Riassumendo: con il voto del 3 di novembre – e grazie alla più alta affluenza alle urne degli ultimi cento anni – la democrazia americana ha salvato sé stessa negando un secondo mandato ad un presidente che, per quattro anni, l’ha vilipesa e ferita governando con lo stile, le parole, i gesti, i pensieri e la grottesca inettitudine d’un dittatore bananero. Ma – vale la pena ripeterlo – non ha ripudiato, nella misura e nei termini che molti speravano, quel che, al di là delle sue caricaturali performance, Donald Trump davvero ha incarnato nel suo quadriennio di presidenza. Si calcola che, quando anche l’ultimo voto sarà stato contato, Joe Biden potrà vantare, su Donald Trump, un più che significativo vantaggio tra i sette e gli otto milioni di voti su scala nazionale, pari a più o meno quattro punti in percentuale. Molti, ma molti meno dei 17,7 punti che, nel 1932, sullo sfondo della Grande Depressione, separarono Herbert Hoover da Franklin Delano Roosevelt. O ai 10 punti con i quali, a preludio della cosiddetta “rivoluzione neoliberale” e di uno storico riallineamento della geografia politica Usa, nel 1980 Ronald Reagan sconfisse Jimmy Carter.

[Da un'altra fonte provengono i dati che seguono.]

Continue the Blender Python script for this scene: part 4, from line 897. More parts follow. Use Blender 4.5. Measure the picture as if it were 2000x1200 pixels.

Facendo sfoggio d’un’altra e meno universalmente nota metafora hollywoodiana, qualcuno ha in questi giorni riesumato, per spiegare il Trump di queste ore, un film horror di discreto successo di fine anni ’90: “Sesto senso”. Qualcuno ricorderà: in quel film il protagonista (Bruce Willis) era già morto, ma non lo sapeva. Così come Trump già ha perso, ma non lo sa. E, se lo sa, si rifiuta di ammetterlo. L’horror della pellicola sta, in questo caso – all’opposto dell’originale – proprio nel fatto che il protagonista, Donald J. Trump, morto non è affatto. Certo, il prossimo 20 di gennaio dovrà, volente o nolente, lasciare la Casa Bianca (qualcuno avanza la possibilità d’un colpo di Stato teso ad evitare il trasloco, ma si tratta ovviamente di fantasie. La democrazia Usa è malata, ma non fino a questo punto). Che cosa accadrà di lui, fuori dalle protettive pareti della Casa Bianca, non è facile prevedere, specie se si considera che i suoi conti aperti con la Giustizia ammontano, tra reati finanziari e accuse d’assalto sessuale, a più d’una dozzina. Molti, in un eccesso d’ottimismo, lo sognano in carcere. Altri lo vedono – come già accaduto a più d’un politico caduto in disgrazia – come concorrente in “Ballando con le stelle”. Ma, essendo il Trump ballerino anche più ridicolo del Trump presidente, si tratta naturalmente di barzellette. La cosa più probabile – e Trump già ha cominciato, per questo, una raccolta di fondi ventilando la possibilità della creazione d’un proprio conglomerato mediatico – è che prepari la sua rivincita, sventolando la bandiera della “vittoria rubata” (uno slogan, questo, che certo ricorda qualcosa a chiunque abbia studiato l’avvento del fascismo in Italia), alla testa di quello che è ormai, a tutti gli effetti, un movimento reazionario ed antidemocratico di massa.

Trump ha perso, il trumpismo vive. E questo non è né un drammone hollywoodiano, né un cinepanettone trumpiano. È, semplicemente, una tragedia storica. Una tragedia che continua.